Tristan et Isolde psychédélique, entre arts et consciences à La Monnaie de Bruxelles
« Comme dans mon existence, je n'ai jamais goûté le vrai bonheur que donne l'amour, je veux élever à ce rêve, le plus beau de tous les rêves, un monument dans lequel cet amour se satisfera largement d'un bout à l'autre. » Richard Wagner à propos de Tristan und Isolde
La Monnaie de Bruxelles avait ouvert sa saison sur La Flûte enchantée de Mozart (actuellement reprise à Lille), elle la referme (avant Le Conte du tsar Saltane de Rimski-Korsakov par Tcherniakov) aux antipodes stylistiques avec une odyssée romantique sensible et ici surtout psychédélique : Tristan et Isolde de Wagner. Le philtre d’amour pris par le couple transporte les deux amants dans des strates extra-corporelles, entre empoisonnement et libération de l’âme. Dans cette quête, les repères se troublent, entre hallucinations, pertes identitaires et révélations. Passé le sublime Prélude du premier acte, le rideau se lève et révèle une scène surmontée de stalactites lumineuses, le fond du plateau oblitéré d’un gigantesque miroir, les chanteurs vivant isolés. Les personnages se meuvent avec une lenteur sensuelle et cérémonielle, un tableau entre peinture, sculpture et surtout sensorialité musicale. Giacometti, Gerhard Richter, Niki de Saint Phalle : les références artistiques et/ou contemporaines sont nombreuses, se mêlent dans la cave en stalactites, naviguent vers l’arbre de vie jusqu’au cube de néon.
Dans cette atmosphère visuelle indolente, la musique -et notamment le fameux accord de Tristan- perce sous la direction d’Alain Altinoglu, d'une instabilité savamment maniée, à l’image des héros. L’orchestre se dessine avec une rondeur déroutante, la brume palpable de la fosse résonnant avec la brume scénographique. Portés par les flots musicaux de l’Orchestre maison, les solistes offrent leur voix avec générosité et une certaine humilité de caractère. Le rôle d’Isolde est tenu par la soprano danoise Ann Petersen qui dessine une voix riche, altière et précise au service d'une fascinante complexité. La prosodie wagnérienne est accordée avec une impartialité royale et puissante. Au-delà de la maîtrise d’Ann Petersen, son intérêt réside dans l'évolution vocale, entre lâcher-prise et indolence, gommage progressif des rugosités jusqu'à la perte d'identité, passant par le doute, la peur et la fulguration de l’âme, avec des aigus désarmants mais gardant l’intégrité du personnage d’Isolde.

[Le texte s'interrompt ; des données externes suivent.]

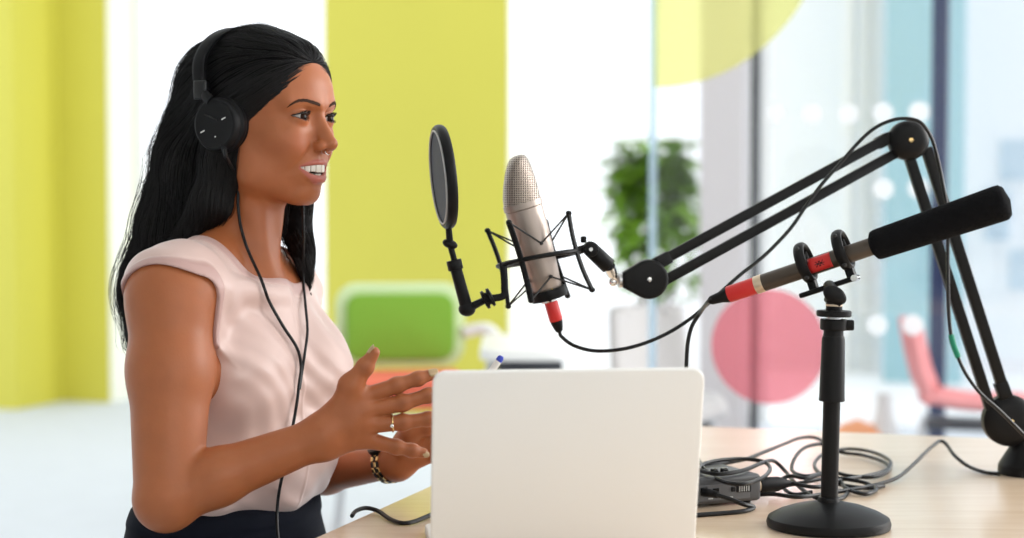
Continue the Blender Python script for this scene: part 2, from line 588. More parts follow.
head_w = lambda p: head_sdf(to_head(p)) / 1000.0
hb = bb([head(-185, y, z) for y in (-80, 80) for z in (-115, 120)] + [head(34, y, z) for y in (-60, 60) for z in (-115, 120)])
head_b = boxed(head_w, hb[0], hb[1], .04)
rh_pts = [p for f in RH.values() for p in f] + [RW]; lh_pts = [p for f in LH.values() for p in f] + [LW]
rh_b = boxed(lambda p: hand_sdf(p, RH, RW), *bb(rh_pts), .05)
lh_b = boxed(lambda p: hand_sdf(p, LH, LW), *bb(lh_pts), .05)
ra_b = boxed(lambda p: arm_sdf(p, RS, RE, RW), *bb([RS, RE, RW]), .11)
la_b = boxed(lambda p: arm_sdf(p, LS, LE, LW, .90), *bb([LS, LE, LW]), .11)
def armed(p):
    return np.minimum(smin(ra_b(p), rh_b(p), .02), smin(la_b(p), lh_b(p), .02))
def body_sdf(p):
    d = smin(torso_sdf(p), neck_sdf(p), .022)
    d = smin(d, ra_b(p), .028)
    d = smin(d, la_b(p), .028)
    d = smin(d, head_b(p), .018)
    d = smin(d, rh_b(p), .016)
    return smin(d, lh_b(p), .016)

skin = mat('skin', (.385, .120, .042), .46, spec=.42, Subsurface_Weight=.12, Subsurface_Scale=.006)
def skin_nodes(m):
    nt = m.node_tree; b = nt.nodes['Principled BSDF']
    at = nt.nodes.new('ShaderNodeAttribute'); at.attribute_name = 'tint'
    tc = nt.nodes.new('ShaderNodeTexCoord')
    nz = nt.nodes.new('ShaderNodeTexNoise'); nz.inputs['Scale'].default_value = 45; nz.inputs['Detail'].default_value = 5
    nt.links.new(tc.outputs['Object'], nz.inputs['Vector'])
    rp = nt.nodes.new('ShaderNodeMapRange'); rp.inputs[3].default_value = .9; rp.inputs[4].default_value = 1.1
    nt.links.new(nz.outputs['Fac'], rp.inputs[0])
    mu = nt.nodes.new('ShaderNodeVectorMath'); mu.operation = 'SCALE'
    nt.links.new(at.outputs['Color'], mu.inputs[0]); nt.links.new(rp.outputs[0], mu.inputs['Scale'])
    nt.links.new(mu.outputs[0], b.inputs['Base Color'])
    n2 = nt.nodes.new('ShaderNodeTexNoise'); n2.inputs['Scale'].default_value = 420; n2.inputs['Detail'].default_value = 3
    nt.links.new(tc.outputs['Object'], n2.inputs['Vector'])
    bp = nt.nodes.new('ShaderNodeBump'); bp.inputs['Strength'].default_value = .12; bp.inputs['Distance'].default_value = .001
    nt.links.new(n2.outputs['Fac'], bp.inputs['Height']); nt.links.new(bp.outputs['Normal'], b.inputs['Normal'])
skin_nodes(skin)

person = empty('person', (P(226, 560, 2.275)[0], P(226, 560, 2.275)[1], 0.0),
               'woman with long black hair in a sleeveless blush blouse, gesturing with both hands', 'person')

def build_body():
    lo = np.minimum.reduce([hb[0], bb([RS, RE, RW])[0] - .07, P(140, 560, 2.05)])
    hi = np.maximum.reduce([hb[1], bb(lh_pts)[1] + .03, bb([LS, LE])[1] + .07])
    lo[2] = .62; lo -= .02; hi += .02
    def cutoff(p): return np.maximum(body_sdf(p), .70 - p[:, 2])
    V, F = surface_net(cutoff, lo, hi, BODY_H)
    me = np_mesh('body', V, F)
    o = link('body', me, skin, person)
    q = to_head(V.astype(np.float32)); q[:, 1] = np.abs(q[:, 1])
    col = np.tile(np.array((.385, .120, .042)), (len(V), 1))
    def blend(mask, c):
        col[:] = col * (1 - mask[:, None]) + np.array(c) * mask[:, None]
    inface = (q[:, 0] > -30) & (q[:, 2] > -110) & (q[:, 2] < 60) & (q[:, 1] < 60)
    # warm flush of cheeks and nose, darker lids
    blend(inface * .35 * np.exp(-((q[:, 1] - 36) / 15) ** 2 - ((q[:, 2] + 34) / 14) ** 2), (.42, .105, .052))
    blend(inface * .18 * np.exp(-((q[:, 1] - EYE) / 15) ** 2 - ((q[:, 2] - 8) / 6) ** 2), (.22, .085, .045))
    xu, zu = arc_y(UPPER, q[:, 1]); xl, zl = arc_y(LOWER, q[:, 1])
    w = np.clip(1 - (q[:, 1] / 29) ** 2, 0, 1)
    ht = 2.2 + 4.3 * w ** .6 - 1.2 * np.exp(-(q[:, 1] / 3) ** 2)
    hl = 2.6 + 7.4 * w ** .6
    lips = np.minimum(sstep(-1, .8, zu + ht - q[:, 2]), sstep(-1, .8, q[:, 2] - (zl - hl))) * sstep(-31, -29.5, -q[:, 1]) * inface * (q[:, 0] > -16)
    blend(lips * .9, (.42, .115, .085))
    inside = inface * ((q[:, 2] < zu + .3) & (q[:, 2] > zl - .3) & (q[:, 1] < 28) & (q[:, 0] < np.minimum(xu, xl) - 4.5))
    blend(inside.astype(float), (.06, .012, .01))
    nost = inface * (sstep(0, 1, 1 - (((q[:, 0] - 13.5) / 5.8) ** 2 + ((q[:, 1] - 6.6) / 3) ** 2 + ((q[:, 2] + 42.5) / 3.4) ** 2)))
    blend(np.clip(nost * 2, 0, 1), (.10, .03, .02))
    for H in (RH, LH):
        for n, f in H.items():
            for j in (1, 2):
                if n == 'thumb' and j == 1: continue
                dd = np.linalg.norm(V - (f[j] - np.array((0, .008, 0))), axis=1)
                blend(.30 * np.exp(-(dd / .0055) ** 2), (.20, .062, .026))
    a = me.color_attributes.new('tint', 'FLOAT_COLOR', 'POINT')
    a.data.foreach_set('color', np.concatenate([col, np.ones((len(col), 1))], 1).astype(np.float32).ravel())
    return o
BODY_H = 0.0016
body = build_body()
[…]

Son amant Tristan, plus doux et plus flou est servi par Bryan Register, connu pour sa souplesse vocale. Le ténor américain qui incarnait Lohengrin la saison passée à La Monnaie revient pour une interprétation très nuancée, profonde et juste. À la mesure de sa voix, ronde, souple, ornementée et naturelle, ce Tristan intègre avec limpidité la psychologie du rôle. L’acte II se livre comme une confession, une ascèse à l'image de son amour.
Plus ancrée dans le réel, Nora Gubisch brille en Brangäne d’une voix dense, précise et travaillée, légèrement gutturale et appuyée. Grâce à sa formation baroque, la chanteuse propose une gestion du souffle précise et vive qui confère au rôle une belle juvénilité, entre blancheur dans les aigus et profondeur dans les passages plus autoritaires. Le panel vocal est large, la vélocité impressionnante, la voix ouverte, toujours.

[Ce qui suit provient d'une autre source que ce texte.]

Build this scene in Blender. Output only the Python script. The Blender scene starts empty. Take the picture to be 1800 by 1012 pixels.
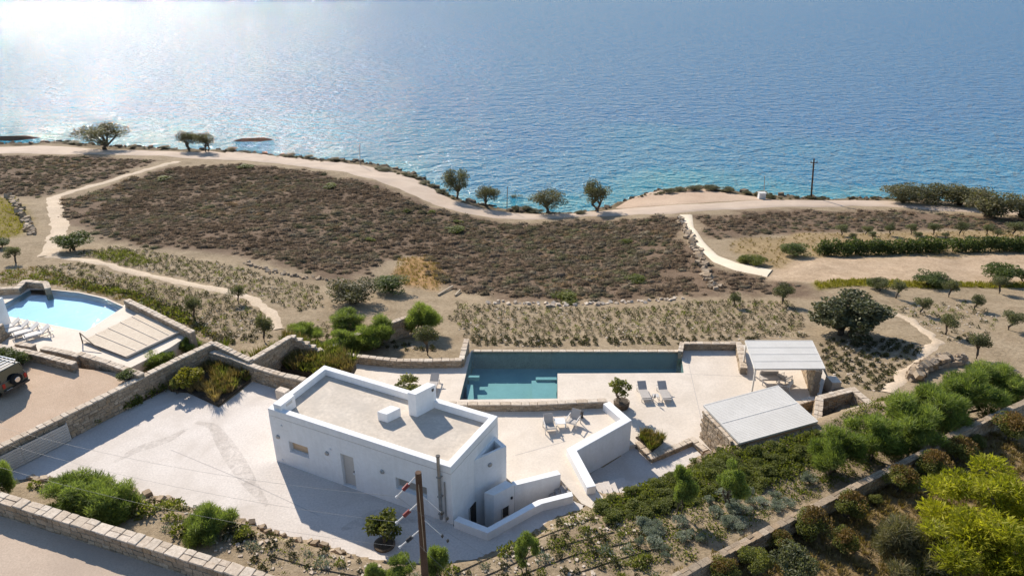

La basse Franz-Josef Selig sert le rôle du Roi Marc d’un grave abyssal et autoritaire. Redoutable et rauque, la voix roule à l’anglaise, précise et très libre, entre chanté-parlé et vélocité de l'assise. Plus modulé, le baryton Andrew Foster-Williams maîtrise le cérémonial autoritaire de Kurwenal et lui dessine une voix cernée, parfois récitation ronde et appuyée. Le geste lent, il se meut de façon mathématique, la voix sûre scandante et profonde. Le ténor Ed Lyon dans le rôle du matelot navigue avec une voix ornementée, douce et précise. Dès son entrée a cappella, elle est à la fois déployée et humble, les notes naissent pures, soufflées et fines. Wiard Witholt (Melot et Timonier) marque par un grave assez redoutable de baryténor, puissant et précis, vil et stable, qui jure quelque peu dans cette distribution où tous évoluent parmi le doute.
Les Chœurs de La Monnaie dirigés par Martino Faggiani (exclusivement masculins dans cet opus), gravissimes et protocolaires sont témoins de l’histoire tragique, cachés en ligne derrière des miroirs sans tain, leurs voix tempèrent avec une digne rigueur la folie des hommes et leur chute mortelle.